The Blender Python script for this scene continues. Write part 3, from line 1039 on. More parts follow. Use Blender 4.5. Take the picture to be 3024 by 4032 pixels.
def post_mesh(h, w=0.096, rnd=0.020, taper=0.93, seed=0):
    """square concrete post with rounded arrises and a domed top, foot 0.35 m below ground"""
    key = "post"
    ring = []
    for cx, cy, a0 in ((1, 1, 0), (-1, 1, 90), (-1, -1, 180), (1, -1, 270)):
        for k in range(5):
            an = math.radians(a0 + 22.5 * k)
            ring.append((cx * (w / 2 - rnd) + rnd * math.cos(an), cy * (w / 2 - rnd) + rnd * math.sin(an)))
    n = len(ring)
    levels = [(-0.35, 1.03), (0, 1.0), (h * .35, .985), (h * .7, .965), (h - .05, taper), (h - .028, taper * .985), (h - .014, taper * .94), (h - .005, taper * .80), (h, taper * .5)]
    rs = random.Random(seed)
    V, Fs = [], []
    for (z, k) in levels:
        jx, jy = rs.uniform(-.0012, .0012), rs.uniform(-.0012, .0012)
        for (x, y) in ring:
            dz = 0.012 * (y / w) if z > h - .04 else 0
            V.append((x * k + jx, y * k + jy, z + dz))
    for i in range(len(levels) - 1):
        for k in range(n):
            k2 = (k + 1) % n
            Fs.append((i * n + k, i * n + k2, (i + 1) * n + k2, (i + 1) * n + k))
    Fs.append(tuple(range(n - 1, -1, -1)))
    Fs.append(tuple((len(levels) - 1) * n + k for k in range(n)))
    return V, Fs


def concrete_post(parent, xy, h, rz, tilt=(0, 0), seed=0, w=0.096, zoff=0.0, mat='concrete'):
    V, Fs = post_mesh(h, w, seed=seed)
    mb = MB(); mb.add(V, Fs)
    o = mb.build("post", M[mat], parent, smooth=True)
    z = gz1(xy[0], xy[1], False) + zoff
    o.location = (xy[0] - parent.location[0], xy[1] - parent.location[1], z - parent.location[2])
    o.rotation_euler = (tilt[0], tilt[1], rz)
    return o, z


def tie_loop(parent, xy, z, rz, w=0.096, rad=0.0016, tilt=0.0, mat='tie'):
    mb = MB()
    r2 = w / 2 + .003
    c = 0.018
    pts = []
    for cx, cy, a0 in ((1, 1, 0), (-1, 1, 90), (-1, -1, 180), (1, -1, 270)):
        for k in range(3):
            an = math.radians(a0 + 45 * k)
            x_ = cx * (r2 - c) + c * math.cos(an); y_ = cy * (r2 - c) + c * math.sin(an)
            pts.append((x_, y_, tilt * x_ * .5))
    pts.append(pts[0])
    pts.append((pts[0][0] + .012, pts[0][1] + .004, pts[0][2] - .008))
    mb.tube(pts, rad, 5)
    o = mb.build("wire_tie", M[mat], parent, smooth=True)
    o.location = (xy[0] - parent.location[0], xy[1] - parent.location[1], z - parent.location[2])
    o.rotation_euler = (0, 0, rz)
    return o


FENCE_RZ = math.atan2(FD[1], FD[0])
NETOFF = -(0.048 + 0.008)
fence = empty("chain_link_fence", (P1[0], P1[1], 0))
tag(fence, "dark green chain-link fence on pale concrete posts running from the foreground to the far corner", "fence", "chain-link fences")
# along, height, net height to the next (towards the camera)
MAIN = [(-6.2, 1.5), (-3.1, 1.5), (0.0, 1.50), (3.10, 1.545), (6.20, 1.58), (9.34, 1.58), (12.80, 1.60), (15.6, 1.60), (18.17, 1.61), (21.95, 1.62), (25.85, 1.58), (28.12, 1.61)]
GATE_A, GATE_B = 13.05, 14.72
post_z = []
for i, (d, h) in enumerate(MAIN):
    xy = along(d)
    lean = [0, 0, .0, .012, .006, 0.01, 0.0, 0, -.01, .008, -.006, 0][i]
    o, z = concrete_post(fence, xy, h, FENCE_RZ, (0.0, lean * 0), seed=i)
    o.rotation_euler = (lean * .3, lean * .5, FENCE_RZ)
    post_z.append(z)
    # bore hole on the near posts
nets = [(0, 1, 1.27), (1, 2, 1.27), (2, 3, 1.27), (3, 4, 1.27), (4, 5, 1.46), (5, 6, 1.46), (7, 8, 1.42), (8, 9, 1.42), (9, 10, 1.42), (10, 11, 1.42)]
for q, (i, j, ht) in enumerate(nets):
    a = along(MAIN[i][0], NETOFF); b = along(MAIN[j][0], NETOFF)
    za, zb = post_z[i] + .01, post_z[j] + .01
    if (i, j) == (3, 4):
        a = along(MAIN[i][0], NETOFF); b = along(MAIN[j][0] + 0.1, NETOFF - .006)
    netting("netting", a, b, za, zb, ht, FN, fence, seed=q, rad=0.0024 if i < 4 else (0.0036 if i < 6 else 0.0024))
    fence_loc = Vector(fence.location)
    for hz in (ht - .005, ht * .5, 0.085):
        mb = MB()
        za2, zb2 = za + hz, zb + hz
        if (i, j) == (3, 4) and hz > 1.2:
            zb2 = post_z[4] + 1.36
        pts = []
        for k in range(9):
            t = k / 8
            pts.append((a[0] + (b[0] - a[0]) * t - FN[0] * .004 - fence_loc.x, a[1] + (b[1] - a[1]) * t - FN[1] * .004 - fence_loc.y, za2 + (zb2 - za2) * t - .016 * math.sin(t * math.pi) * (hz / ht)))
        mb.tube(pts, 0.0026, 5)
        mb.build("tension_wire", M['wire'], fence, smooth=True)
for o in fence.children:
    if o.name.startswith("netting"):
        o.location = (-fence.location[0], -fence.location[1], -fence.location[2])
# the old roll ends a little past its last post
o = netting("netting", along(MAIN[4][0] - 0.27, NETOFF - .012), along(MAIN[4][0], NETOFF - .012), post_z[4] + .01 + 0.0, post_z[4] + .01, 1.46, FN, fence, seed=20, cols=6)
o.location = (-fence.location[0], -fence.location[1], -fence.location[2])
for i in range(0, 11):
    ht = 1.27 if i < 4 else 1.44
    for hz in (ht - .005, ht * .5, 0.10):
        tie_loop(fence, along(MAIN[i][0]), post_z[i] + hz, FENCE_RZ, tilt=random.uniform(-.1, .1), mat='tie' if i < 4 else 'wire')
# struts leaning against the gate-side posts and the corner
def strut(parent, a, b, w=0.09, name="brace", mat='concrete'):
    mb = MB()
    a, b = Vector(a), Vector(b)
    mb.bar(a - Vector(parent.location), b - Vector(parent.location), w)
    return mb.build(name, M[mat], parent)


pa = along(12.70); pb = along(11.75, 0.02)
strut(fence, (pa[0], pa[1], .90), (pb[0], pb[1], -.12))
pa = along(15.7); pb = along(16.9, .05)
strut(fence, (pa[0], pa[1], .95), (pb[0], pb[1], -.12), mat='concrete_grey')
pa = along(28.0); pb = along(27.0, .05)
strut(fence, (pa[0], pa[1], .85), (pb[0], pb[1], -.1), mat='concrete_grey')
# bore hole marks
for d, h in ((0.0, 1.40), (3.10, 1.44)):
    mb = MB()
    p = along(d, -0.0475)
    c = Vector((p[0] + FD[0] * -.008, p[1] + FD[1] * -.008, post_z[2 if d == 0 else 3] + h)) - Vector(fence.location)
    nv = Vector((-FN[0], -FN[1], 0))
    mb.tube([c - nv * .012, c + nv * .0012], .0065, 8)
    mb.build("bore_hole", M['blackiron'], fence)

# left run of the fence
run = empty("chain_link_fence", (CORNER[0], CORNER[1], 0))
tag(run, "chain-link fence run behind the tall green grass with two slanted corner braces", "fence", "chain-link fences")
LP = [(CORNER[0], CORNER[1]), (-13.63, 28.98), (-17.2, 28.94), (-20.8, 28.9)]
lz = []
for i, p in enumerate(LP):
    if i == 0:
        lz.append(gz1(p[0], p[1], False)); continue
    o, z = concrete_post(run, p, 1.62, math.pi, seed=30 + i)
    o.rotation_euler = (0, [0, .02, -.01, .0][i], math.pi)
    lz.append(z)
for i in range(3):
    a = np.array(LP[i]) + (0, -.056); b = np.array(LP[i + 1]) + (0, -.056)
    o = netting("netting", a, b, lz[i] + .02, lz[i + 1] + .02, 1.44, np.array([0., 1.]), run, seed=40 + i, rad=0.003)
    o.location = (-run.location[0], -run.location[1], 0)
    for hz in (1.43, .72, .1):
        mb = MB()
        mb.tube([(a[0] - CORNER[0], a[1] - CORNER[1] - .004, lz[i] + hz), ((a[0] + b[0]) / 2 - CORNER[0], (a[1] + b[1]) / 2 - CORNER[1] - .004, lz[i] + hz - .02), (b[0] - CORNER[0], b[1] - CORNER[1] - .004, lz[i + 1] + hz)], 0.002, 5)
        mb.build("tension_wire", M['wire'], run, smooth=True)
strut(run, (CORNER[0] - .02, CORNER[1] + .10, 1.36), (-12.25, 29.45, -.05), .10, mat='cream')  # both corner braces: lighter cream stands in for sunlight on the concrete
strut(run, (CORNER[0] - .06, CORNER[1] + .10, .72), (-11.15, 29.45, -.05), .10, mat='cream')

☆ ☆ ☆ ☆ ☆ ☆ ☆

State the count of lines with the word "from" in them, and write nothing else.

2